Today, tens of thousands of demonstration videos (QVC's greatest hits) are available, on demand, for deep digging at QVC.com and YouTube. Also, when you call up a QVC app on a smartphone or tablet. Or click onto a live feed of the main channel on Facebook Live.

Another marketing differentiator, stressed Alex Miller, QVC's senior vice president of digital commerce: Show-and-tell is key with Beauty iQ, the younger-audience-attracting (and potentially high profit margin) third QVC channel launched in November.

Beauty iQ viewers/streamers don't just see how glamorous the hosts look after using touted hair, makeup, and skin products. They also get free tips on how to apply the serums and eye liner to achieve "that look" —  just as they would at a department store's helpful cosmetics counter. That's a reason, some devotees say with an absolute straight face, that they enjoy QVC: "because there are no commercials."

Pressed by a reporter about sagging Q4 numbers — consolidated revenue was off 5 percent from the year prior — company president Mike George attributed the problem to a populace distracted by current events, "from the elections to terrorism. I think that made it hard for our customers to engage on QVC."

While the shift from shopping to news obsession probably hasn't reversed much, it helps that tech-adept QVC customers are "increasingly watching two screens at once," said Miller. So they can have their fill of both global  turmoil and spring frocks. Or watch the fashion show on their big-screen TV, then order faves on their mobile phone or tablet, even though  phone operators are still standing by.

You might be surprised to learn that among mass merchants, the QVC Group (which includes the recently acquired and younger-skewing Zulily shopping site) was rated the No. 3 mobile retailer in the U.S., behind Amazon (No. 1) and Wal-Mart,  according to Internet Retailer.

Also, that three-fourths of new U.S. customers made their first purchase via QVC.com (including mobile) in 2016.  And that in measuring full-year 2016 sales, QVC mobile accounted for 57 percent of all QVC.com orders domestically, and 58 percent globally — mobile was up about  10 percent from the prior year.

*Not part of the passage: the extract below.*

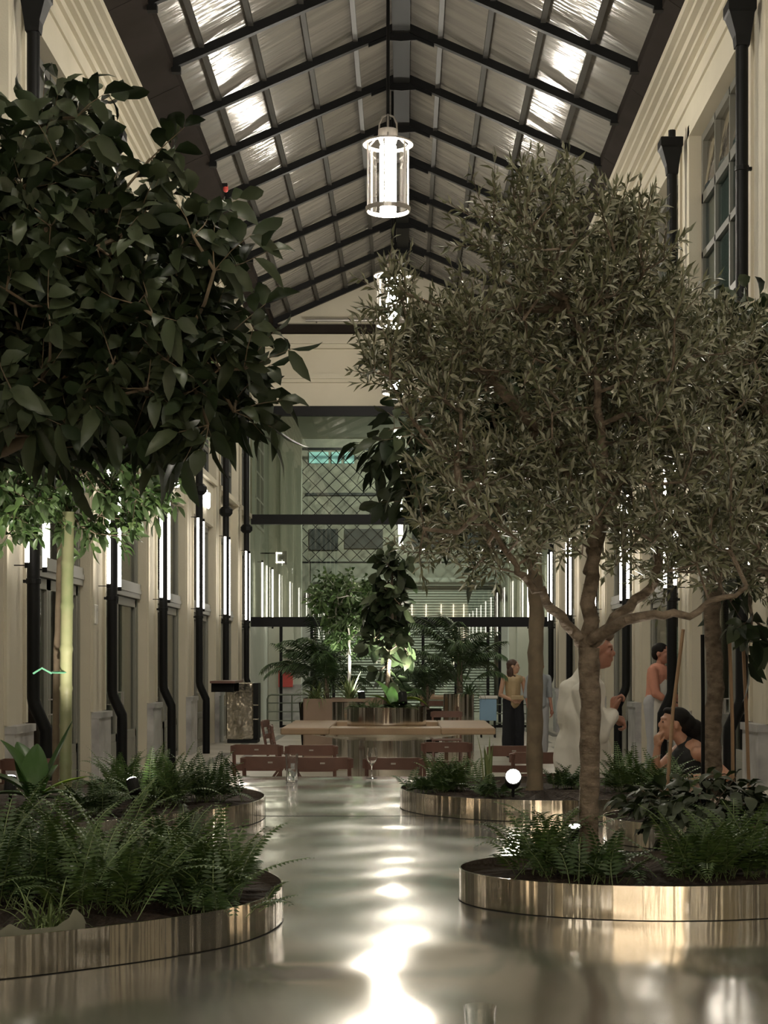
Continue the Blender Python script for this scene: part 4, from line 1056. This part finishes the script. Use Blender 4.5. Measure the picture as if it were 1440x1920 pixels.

So how are old-media (TV) vs. new-media sales shaking the tree overall? "For the first time ever, over 50 percent of our transactions in the U.S were digital in 2016, and the number was close to that globally," said Miller. Consolidated QVC revenue was down 1 percent to $8.7 billion in 2016.

TV shopping channels aren't going away any time soon, and QVC is ready for a technical upgrade to ultrahigh definition where demanded, first in Japan.

But about 60 percent of QVC's capital is being used to build and improve its e-commerce digital platforms. Zulily alone set the company back a reported $2.4  billion, to attract millions of targeted "millennial moms," ages 25 to 45. (The traditional QVC audience base is 86 percent female and "prominently in the 35-64 age range," varying by show-hour focus, says the company.)

For cord cutters, QVC's three channels, plus on-demand short features, have been tweaked to run on both Roku and Apple TV streaming devices, with the Apple version so fine-tuned that users can order what they like with a single button push on the remote control.

On smartphones and tablets (iOS and Android), you can watch a livestream across the top of the screen and drill down to the featured products at the bottom of the screen. The next generation of the iPhone app "already in the hands of some Beta test customers" will simplify the buying process for registered shoppers even more, Miller said.

Does that include customer ordering with face recognition? Or a superimposed,  faux "try-on" of products with virtual reality and augmented reality technology? "Nothing to announce now, but we've tested all that," said Miller.